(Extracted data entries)
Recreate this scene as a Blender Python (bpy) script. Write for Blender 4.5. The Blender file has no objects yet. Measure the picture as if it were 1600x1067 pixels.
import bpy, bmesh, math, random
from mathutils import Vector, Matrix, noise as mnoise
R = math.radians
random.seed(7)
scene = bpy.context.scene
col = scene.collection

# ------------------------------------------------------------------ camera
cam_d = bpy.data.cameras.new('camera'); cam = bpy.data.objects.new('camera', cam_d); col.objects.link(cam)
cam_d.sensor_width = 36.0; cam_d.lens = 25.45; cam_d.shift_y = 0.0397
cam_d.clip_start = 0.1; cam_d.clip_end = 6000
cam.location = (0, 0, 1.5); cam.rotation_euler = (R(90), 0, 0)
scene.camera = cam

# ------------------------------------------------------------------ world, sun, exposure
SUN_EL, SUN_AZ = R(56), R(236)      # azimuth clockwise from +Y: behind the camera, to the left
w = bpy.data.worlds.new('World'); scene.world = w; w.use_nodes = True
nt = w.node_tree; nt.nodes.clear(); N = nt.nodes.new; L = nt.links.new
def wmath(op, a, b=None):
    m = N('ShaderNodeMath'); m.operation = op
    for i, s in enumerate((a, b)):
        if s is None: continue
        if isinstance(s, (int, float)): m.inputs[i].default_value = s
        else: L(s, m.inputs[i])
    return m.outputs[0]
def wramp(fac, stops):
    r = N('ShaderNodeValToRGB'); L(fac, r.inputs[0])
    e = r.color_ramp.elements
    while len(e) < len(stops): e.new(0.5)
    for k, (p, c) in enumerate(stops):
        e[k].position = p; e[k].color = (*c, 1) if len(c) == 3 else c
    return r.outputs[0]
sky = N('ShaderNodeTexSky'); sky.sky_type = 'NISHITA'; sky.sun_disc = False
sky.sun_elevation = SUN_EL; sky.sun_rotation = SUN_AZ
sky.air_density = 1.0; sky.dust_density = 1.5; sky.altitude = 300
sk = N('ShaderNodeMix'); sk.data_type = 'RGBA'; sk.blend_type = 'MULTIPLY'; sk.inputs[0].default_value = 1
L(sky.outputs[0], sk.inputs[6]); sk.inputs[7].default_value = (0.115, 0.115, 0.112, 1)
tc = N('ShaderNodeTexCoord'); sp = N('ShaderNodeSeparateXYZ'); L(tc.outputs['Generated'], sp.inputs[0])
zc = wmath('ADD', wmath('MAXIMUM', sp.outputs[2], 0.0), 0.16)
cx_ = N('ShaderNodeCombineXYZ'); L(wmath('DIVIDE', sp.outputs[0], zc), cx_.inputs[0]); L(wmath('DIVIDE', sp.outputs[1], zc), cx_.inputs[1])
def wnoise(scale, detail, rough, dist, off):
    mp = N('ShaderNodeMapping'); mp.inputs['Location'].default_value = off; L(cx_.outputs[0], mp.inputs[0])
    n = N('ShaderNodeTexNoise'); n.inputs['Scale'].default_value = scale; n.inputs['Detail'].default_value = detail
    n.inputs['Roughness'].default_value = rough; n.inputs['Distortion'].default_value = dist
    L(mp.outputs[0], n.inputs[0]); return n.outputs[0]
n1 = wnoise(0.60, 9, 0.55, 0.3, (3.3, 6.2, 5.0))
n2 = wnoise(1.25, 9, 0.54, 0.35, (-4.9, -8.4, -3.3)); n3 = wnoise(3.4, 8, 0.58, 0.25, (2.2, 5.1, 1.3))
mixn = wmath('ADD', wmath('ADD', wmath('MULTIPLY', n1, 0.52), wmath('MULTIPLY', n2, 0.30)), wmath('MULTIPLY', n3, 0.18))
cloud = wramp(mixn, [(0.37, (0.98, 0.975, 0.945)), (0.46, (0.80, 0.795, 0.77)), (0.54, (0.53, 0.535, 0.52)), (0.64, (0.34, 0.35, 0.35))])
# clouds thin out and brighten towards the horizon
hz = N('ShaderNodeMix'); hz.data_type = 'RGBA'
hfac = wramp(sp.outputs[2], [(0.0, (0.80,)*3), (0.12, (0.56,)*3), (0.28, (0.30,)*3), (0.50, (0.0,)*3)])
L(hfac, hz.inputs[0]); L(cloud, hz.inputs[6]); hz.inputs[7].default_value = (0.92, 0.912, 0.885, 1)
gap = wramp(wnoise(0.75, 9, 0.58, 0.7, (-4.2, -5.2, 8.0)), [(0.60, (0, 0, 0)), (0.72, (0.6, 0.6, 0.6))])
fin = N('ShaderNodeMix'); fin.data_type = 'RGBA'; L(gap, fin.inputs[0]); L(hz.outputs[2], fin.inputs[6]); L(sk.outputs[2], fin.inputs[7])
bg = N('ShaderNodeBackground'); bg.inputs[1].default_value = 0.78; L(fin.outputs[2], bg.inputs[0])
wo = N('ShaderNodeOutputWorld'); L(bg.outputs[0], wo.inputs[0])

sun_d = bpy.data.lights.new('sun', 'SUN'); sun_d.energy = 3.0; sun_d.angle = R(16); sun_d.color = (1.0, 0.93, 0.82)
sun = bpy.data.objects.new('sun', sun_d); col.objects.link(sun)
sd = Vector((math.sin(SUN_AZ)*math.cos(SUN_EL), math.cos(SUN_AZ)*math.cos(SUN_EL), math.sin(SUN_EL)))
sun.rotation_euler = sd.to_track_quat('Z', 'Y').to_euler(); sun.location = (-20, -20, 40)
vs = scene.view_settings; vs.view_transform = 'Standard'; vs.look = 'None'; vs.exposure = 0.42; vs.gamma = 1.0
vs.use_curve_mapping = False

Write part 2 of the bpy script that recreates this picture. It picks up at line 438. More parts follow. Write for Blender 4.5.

| Stated task |
Reproduce each entry word for word.

| Result for this exercise |
Recreate this scene as a Blender Python (bpy) script. Write for Blender 4.5. The Blender file has no objects yet. Measure the picture as if it were 1600x1067 pixels.
import bpy, bmesh, math, random
from mathutils import Vector, Matrix, noise as mnoise
R = math.radians
random.seed(7)
scene = bpy.context.scene
col = scene.collection

# ------------------------------------------------------------------ camera
cam_d = bpy.data.cameras.new('camera'); cam = bpy.data.objects.new('camera', cam_d); col.objects.link(cam)
cam_d.sensor_width = 36.0; cam_d.lens = 25.45; cam_d.shift_y = 0.0397
cam_d.clip_start = 0.1; cam_d.clip_end = 6000
cam.location = (0, 0, 1.5); cam.rotation_euler = (R(90), 0, 0)
scene.camera = cam

# ------------------------------------------------------------------ world, sun, exposure
SUN_EL, SUN_AZ = R(56), R(236)      # azimuth clockwise from +Y: behind the camera, to the left
w = bpy.data.worlds.new('World'); scene.world = w; w.use_nodes = True
nt = w.node_tree; nt.nodes.clear(); N = nt.nodes.new; L = nt.links.new
def wmath(op, a, b=None):
    m = N('ShaderNodeMath'); m.operation = op
    for i, s in enumerate((a, b)):
        if s is None: continue
        if isinstance(s, (int, float)): m.inputs[i].default_value = s
        else: L(s, m.inputs[i])
    return m.outputs[0]
def wramp(fac, stops):
    r = N('ShaderNodeValToRGB'); L(fac, r.inputs[0])
    e = r.color_ramp.elements
    while len(e) < len(stops): e.new(0.5)
    for k, (p, c) in enumerate(stops):
        e[k].position = p; e[k].color = (*c, 1) if len(c) == 3 else c
    return r.outputs[0]
sky = N('ShaderNodeTexSky'); sky.sky_type = 'NISHITA'; sky.sun_disc = False
sky.sun_elevation = SUN_EL; sky.sun_rotation = SUN_AZ
sky.air_density = 1.0; sky.dust_density = 1.5; sky.altitude = 300
sk = N('ShaderNodeMix'); sk.data_type = 'RGBA'; sk.blend_type = 'MULTIPLY'; sk.inputs[0].default_value = 1
L(sky.outputs[0], sk.inputs[6]); sk.inputs[7].default_value = (0.115, 0.115, 0.112, 1)
tc = N('ShaderNodeTexCoord'); sp = N('ShaderNodeSeparateXYZ'); L(tc.outputs['Generated'], sp.inputs[0])
zc = wmath('ADD', wmath('MAXIMUM', sp.outputs[2], 0.0), 0.16)
cx_ = N('ShaderNodeCombineXYZ'); L(wmath('DIVIDE', sp.outputs[0], zc), cx_.inputs[0]); L(wmath('DIVIDE', sp.outputs[1], zc), cx_.inputs[1])
def wnoise(scale, detail, rough, dist, off):
    mp = N('ShaderNodeMapping'); mp.inputs['Location'].default_value = off; L(cx_.outputs[0], mp.inputs[0])
    n = N('ShaderNodeTexNoise'); n.inputs['Scale'].default_value = scale; n.inputs['Detail'].default_value = detail
    n.inputs['Roughness'].default_value = rough; n.inputs['Distortion'].default_value = dist
    L(mp.outputs[0], n.inputs[0]); return n.outputs[0]
n1 = wnoise(0.60, 9, 0.55, 0.3, (3.3, 6.2, 5.0))
n2 = wnoise(1.25, 9, 0.54, 0.35, (-4.9, -8.4, -3.3)); n3 = wnoise(3.4, 8, 0.58, 0.25, (2.2, 5.1, 1.3))
mixn = wmath('ADD', wmath('ADD', wmath('MULTIPLY', n1, 0.52), wmath('MULTIPLY', n2, 0.30)), wmath('MULTIPLY', n3, 0.18))
cloud = wramp(mixn, [(0.37, (0.98, 0.975, 0.945)), (0.46, (0.80, 0.795, 0.77)), (0.54, (0.53, 0.535, 0.52)), (0.64, (0.34, 0.35, 0.35))])
# clouds thin out and brighten towards the horizon
hz = N('ShaderNodeMix'); hz.data_type = 'RGBA'
hfac = wramp(sp.outputs[2], [(0.0, (0.80,)*3), (0.12, (0.56,)*3), (0.28, (0.30,)*3), (0.50, (0.0,)*3)])
L(hfac, hz.inputs[0]); L(cloud, hz.inputs[6]); hz.inputs[7].default_value = (0.92, 0.912, 0.885, 1)
gap = wramp(wnoise(0.75, 9, 0.58, 0.7, (-4.2, -5.2, 8.0)), [(0.60, (0, 0, 0)), (0.72, (0.6, 0.6, 0.6))])
fin = N('ShaderNodeMix'); fin.data_type = 'RGBA'; L(gap, fin.inputs[0]); L(hz.outputs[2], fin.inputs[6]); L(sk.outputs[2], fin.inputs[7])
bg = N('ShaderNodeBackground'); bg.inputs[1].default_value = 0.78; L(fin.outputs[2], bg.inputs[0])
wo = N('ShaderNodeOutputWorld'); L(bg.outputs[0], wo.inputs[0])

sun_d = bpy.data.lights.new('sun', 'SUN'); sun_d.energy = 3.0; sun_d.angle = R(16); sun_d.color = (1.0, 0.93, 0.82)
sun = bpy.data.objects.new('sun', sun_d); col.objects.link(sun)
sd = Vector((math.sin(SUN_AZ)*math.cos(SUN_EL), math.cos(SUN_AZ)*math.cos(SUN_EL), math.sin(SUN_EL)))
sun.rotation_euler = sd.to_track_quat('Z', 'Y').to_euler(); sun.location = (-20, -20, 40)
vs = scene.view_settings; vs.view_transform = 'Standard'; vs.look = 'None'; vs.exposure = 0.42; vs.gamma = 1.0
vs.use_curve_mapping = False

Write part 2 of the bpy script that recreates this picture. It picks up at line 438. More parts follow. Write for Blender 4.5.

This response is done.